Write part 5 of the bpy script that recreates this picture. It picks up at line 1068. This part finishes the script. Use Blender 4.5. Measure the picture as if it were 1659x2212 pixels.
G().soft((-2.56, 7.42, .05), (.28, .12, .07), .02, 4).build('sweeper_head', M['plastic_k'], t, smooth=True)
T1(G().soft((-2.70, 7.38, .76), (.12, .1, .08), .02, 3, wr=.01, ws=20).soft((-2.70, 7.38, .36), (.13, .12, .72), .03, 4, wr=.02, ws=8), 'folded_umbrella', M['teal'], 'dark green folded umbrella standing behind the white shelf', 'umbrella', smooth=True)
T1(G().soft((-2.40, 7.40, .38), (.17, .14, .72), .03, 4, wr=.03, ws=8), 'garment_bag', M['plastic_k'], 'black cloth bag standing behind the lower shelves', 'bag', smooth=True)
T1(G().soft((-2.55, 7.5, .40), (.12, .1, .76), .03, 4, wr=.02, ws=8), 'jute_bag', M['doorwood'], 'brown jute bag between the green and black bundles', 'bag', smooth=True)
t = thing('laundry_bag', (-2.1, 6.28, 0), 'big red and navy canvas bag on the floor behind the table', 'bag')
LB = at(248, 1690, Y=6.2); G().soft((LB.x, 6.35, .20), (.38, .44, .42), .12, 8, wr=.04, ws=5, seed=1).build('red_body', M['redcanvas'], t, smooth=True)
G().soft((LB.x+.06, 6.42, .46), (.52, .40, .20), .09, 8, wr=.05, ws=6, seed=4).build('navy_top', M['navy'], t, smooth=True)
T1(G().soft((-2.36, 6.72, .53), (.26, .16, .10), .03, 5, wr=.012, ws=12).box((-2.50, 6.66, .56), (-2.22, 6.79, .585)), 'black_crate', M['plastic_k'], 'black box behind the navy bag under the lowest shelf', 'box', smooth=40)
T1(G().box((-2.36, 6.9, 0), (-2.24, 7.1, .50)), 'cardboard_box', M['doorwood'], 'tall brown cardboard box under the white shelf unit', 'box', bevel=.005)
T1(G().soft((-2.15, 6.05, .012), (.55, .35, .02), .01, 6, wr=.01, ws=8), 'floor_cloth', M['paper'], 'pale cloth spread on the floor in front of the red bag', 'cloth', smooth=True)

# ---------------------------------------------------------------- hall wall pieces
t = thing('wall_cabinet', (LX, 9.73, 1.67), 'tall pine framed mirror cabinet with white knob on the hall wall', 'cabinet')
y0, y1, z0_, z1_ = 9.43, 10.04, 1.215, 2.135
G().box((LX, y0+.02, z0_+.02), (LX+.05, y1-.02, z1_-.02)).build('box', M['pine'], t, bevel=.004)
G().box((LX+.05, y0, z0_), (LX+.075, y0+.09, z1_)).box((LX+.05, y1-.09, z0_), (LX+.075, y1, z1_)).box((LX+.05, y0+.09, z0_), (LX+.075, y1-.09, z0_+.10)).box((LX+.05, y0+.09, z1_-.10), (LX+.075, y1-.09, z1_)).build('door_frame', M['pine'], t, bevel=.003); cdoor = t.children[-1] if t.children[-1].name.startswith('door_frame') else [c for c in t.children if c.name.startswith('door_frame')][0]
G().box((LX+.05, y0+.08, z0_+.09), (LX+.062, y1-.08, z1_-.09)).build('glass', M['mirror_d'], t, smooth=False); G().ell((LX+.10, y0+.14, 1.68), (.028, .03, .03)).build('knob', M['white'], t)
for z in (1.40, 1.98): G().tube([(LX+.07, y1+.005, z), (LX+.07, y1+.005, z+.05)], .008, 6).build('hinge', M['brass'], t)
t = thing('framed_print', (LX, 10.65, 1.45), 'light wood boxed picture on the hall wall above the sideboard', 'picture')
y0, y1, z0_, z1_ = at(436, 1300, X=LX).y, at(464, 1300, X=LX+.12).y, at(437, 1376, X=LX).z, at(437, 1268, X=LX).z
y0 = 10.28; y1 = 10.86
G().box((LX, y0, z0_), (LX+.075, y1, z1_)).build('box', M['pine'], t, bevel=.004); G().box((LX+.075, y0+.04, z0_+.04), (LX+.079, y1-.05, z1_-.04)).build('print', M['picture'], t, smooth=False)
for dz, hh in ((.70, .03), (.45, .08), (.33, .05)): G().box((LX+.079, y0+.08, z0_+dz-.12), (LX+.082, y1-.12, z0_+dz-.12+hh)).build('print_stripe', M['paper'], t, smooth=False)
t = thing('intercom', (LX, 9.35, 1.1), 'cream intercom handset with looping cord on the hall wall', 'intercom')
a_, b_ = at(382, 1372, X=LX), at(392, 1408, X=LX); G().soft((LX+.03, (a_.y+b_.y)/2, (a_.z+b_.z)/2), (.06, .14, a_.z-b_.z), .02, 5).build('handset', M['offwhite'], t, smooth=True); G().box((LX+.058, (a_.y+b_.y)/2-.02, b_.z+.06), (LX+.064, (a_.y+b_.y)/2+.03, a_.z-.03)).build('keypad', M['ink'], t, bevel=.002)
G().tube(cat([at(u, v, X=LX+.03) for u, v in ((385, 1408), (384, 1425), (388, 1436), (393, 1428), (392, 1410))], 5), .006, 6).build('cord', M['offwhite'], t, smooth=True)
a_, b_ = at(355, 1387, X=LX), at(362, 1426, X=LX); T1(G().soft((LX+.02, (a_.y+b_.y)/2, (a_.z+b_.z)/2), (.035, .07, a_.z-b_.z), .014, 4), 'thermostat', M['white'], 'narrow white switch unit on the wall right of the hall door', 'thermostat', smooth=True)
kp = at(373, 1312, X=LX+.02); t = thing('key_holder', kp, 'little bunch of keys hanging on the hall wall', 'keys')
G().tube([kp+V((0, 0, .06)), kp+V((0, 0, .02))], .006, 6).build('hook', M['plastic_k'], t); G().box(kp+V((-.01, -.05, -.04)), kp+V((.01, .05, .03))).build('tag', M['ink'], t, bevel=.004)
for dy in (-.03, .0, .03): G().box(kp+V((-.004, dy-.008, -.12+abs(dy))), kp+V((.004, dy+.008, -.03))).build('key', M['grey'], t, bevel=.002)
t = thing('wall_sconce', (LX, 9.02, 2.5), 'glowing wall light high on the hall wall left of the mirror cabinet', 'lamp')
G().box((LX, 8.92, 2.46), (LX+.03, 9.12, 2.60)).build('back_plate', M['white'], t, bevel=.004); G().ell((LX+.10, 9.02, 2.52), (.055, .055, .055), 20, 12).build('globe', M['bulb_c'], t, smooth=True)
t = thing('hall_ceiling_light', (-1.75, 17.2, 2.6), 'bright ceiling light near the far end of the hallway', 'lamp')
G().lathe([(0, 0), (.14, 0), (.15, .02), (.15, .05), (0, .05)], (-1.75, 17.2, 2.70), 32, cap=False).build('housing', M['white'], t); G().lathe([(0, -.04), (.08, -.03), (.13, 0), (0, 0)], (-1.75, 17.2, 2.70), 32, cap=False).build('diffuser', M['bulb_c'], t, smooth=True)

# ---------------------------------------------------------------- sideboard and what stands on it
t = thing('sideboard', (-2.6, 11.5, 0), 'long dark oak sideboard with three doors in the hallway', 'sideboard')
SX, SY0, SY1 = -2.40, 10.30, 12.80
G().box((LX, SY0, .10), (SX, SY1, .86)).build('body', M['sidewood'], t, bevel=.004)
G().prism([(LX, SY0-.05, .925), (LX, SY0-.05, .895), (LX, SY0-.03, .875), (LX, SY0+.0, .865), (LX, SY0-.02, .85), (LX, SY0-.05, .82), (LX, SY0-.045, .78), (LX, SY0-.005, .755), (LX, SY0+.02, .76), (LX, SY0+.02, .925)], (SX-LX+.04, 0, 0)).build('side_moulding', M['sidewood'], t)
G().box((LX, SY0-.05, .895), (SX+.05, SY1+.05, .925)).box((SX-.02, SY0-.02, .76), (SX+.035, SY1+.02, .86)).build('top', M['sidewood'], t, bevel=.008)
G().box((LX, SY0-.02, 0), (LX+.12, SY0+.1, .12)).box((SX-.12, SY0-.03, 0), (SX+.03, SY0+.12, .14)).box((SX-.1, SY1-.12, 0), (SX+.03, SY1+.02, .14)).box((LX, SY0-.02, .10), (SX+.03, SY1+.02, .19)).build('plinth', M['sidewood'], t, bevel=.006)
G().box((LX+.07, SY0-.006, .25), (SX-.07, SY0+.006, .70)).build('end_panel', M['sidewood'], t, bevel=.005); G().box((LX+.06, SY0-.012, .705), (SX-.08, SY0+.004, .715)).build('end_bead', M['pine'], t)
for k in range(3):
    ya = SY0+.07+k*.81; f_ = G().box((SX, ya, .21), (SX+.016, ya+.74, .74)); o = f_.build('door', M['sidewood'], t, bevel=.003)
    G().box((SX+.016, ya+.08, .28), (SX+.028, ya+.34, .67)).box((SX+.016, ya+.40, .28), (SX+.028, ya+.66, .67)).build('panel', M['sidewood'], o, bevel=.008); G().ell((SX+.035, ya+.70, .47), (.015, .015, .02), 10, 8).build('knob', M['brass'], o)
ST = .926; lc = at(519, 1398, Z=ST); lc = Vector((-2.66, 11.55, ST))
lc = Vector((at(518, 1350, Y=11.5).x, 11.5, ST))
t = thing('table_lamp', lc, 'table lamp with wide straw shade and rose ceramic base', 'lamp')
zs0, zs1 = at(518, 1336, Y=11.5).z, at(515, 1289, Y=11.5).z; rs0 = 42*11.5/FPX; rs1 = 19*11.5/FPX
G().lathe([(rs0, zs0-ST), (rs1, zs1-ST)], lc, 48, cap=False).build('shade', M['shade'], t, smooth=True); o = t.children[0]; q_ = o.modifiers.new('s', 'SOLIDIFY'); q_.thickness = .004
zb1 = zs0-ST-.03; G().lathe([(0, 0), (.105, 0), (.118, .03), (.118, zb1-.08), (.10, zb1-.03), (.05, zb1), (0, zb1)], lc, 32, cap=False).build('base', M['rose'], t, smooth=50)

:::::

* Stated goal *
Gather each line from the listing above that holds "picture".

* The reply *
Write part 5 of the bpy script that recreates this picture. It picks up at line 1068. This part finishes the script. Use Blender 4.5. Measure the picture as if it were 1659x2212 pixels.
t = thing('framed_print', (LX, 10.65, 1.45), 'light wood boxed picture on the hall wall above the sideboard', 'picture')
G().box((LX, y0, z0_), (LX+.075, y1, z1_)).build('box', M['pine'], t, bevel=.004); G().box((LX+.075, y0+.04, z0_+.04), (LX+.079, y1-.05, z1_-.04)).build('print', M['picture'], t, smooth=False)